Thursday, September 6, 2007

Treating Dust As A Spherical Particle: Good/Bad Assumption?

It is widely know that dust is essentially non-spherical and hence radiative transfer calculations treating dust as a spherical particle are not adequate. A recent laboratory based study on dust particles by Jingmin Li and Kazuo Osada is very interesting. This article appeared in GRL this month. They study the preferential setting of elongated mineral dust collected from snow in a high mountain in Japan. The positions of particles' centers of gravity and folding centers are analyzed using a scanning electron microscopy and optical microscopy. Their results suggest that a preferential orientation exists for particles settling heavy side down (as expected) but what is interesting is the analysis of results from Ginoux's model wherein they apply this preferential orientation information and show that : " away from the source regions, dust particles are essentially spherical, which considerably simplify the calculation of settling velocity in transport and of radiative transfer models."

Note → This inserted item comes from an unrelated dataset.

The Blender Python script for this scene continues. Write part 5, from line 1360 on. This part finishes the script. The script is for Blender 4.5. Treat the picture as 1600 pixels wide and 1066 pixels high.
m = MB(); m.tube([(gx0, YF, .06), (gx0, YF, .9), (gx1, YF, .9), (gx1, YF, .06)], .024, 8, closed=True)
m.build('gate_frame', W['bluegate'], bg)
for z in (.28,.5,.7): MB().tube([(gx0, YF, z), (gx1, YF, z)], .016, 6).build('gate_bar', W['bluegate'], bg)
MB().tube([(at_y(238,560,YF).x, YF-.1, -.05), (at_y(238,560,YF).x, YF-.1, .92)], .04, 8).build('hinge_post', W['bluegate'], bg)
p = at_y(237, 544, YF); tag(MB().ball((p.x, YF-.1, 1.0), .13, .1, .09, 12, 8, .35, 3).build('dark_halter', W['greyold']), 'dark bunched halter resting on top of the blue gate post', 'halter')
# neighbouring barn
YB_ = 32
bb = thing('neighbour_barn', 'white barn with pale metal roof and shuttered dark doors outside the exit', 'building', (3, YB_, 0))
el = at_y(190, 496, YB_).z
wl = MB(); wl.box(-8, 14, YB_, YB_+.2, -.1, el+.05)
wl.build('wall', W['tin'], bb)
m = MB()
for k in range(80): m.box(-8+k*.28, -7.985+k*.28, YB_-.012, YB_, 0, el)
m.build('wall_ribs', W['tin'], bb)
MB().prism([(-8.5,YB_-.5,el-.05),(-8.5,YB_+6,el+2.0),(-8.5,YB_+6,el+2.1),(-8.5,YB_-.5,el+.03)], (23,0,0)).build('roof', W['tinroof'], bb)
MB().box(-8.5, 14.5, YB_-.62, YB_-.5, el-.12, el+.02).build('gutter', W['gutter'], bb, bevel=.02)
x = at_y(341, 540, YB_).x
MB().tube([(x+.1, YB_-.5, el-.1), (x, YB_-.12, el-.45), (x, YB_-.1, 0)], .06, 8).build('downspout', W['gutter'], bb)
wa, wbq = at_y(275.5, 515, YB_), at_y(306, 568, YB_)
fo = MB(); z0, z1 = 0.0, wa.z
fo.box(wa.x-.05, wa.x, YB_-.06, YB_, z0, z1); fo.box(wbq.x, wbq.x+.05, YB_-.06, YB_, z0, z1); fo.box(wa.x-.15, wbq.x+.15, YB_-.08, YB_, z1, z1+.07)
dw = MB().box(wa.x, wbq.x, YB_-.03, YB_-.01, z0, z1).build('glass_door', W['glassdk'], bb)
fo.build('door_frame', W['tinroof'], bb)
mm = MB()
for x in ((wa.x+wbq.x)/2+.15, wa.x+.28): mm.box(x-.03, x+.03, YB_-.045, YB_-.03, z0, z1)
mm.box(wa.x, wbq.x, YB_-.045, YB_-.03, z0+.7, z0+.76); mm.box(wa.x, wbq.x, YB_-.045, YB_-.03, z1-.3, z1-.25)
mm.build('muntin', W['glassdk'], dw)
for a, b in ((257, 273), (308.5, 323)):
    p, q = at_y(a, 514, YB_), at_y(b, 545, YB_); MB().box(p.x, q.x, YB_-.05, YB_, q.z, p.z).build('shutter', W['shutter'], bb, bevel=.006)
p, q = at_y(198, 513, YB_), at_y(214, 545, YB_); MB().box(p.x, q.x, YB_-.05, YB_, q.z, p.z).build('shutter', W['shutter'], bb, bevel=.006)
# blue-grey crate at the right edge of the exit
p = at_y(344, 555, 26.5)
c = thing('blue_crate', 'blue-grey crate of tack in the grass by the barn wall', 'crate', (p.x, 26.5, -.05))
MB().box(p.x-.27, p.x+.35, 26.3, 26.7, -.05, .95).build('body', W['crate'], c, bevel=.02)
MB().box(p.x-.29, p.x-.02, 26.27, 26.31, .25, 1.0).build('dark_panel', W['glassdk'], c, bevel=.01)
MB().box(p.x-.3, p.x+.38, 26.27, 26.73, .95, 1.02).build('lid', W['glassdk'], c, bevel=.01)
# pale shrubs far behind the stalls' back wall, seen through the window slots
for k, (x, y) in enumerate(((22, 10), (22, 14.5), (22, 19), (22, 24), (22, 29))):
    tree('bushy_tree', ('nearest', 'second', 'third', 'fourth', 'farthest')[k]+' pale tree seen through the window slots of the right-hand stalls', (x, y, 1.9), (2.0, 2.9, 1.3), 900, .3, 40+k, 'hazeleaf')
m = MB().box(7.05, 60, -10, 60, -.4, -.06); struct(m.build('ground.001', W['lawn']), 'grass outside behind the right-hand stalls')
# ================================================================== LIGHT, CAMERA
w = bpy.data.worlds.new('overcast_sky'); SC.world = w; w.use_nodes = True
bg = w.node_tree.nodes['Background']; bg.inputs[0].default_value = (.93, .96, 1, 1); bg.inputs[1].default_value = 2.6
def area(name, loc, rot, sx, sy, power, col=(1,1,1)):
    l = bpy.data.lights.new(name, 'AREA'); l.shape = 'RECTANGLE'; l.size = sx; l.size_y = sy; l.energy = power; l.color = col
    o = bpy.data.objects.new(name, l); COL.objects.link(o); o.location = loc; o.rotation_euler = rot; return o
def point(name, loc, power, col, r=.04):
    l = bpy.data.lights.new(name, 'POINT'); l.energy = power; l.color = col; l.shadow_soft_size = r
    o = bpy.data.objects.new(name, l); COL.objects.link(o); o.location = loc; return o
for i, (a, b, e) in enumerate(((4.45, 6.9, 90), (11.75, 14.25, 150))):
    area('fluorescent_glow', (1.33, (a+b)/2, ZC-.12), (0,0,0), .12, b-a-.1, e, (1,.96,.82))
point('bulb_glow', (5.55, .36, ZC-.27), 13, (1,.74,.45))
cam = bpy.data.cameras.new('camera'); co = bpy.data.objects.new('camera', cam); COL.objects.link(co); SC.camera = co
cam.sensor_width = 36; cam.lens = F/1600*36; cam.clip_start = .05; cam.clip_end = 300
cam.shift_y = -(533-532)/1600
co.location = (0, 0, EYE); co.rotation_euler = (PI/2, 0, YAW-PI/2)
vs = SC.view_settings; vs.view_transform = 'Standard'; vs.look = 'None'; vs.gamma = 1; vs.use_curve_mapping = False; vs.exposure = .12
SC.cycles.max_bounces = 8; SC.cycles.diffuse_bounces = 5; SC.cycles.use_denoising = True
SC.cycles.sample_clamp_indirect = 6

Figure above shows the relative difference of calculated settling velocity between ellipsoidal and spherical particles {Δu∞ = 100% × [u∞ (λ) − u∞ (λ = 1)]/u∞ (λ = 1)}. For example, the settling velocity of particles of 2 μm diameter increases respectively around 50%, 100%, and 165% for aspect ratios of 2, 4, and 10. The relative difference decreases with increasing particle size. For particles of 10 μm, the settling velocity increase for ellipsoids is around 30–40%, with little difference shown for aspect ratios of 1–10. On the other hand, a 40% decrease of settling velocity for ellipsoids is apparent at around 40–50 μm for the aspect ratio of 10.

Reference :

Li, J., and K. Osada (2007), Preferential settling of elongated mineral dust particles in the atmosphere, Geophys. Res. Lett., 34, L17807, doi:10.1029/2007GL030262.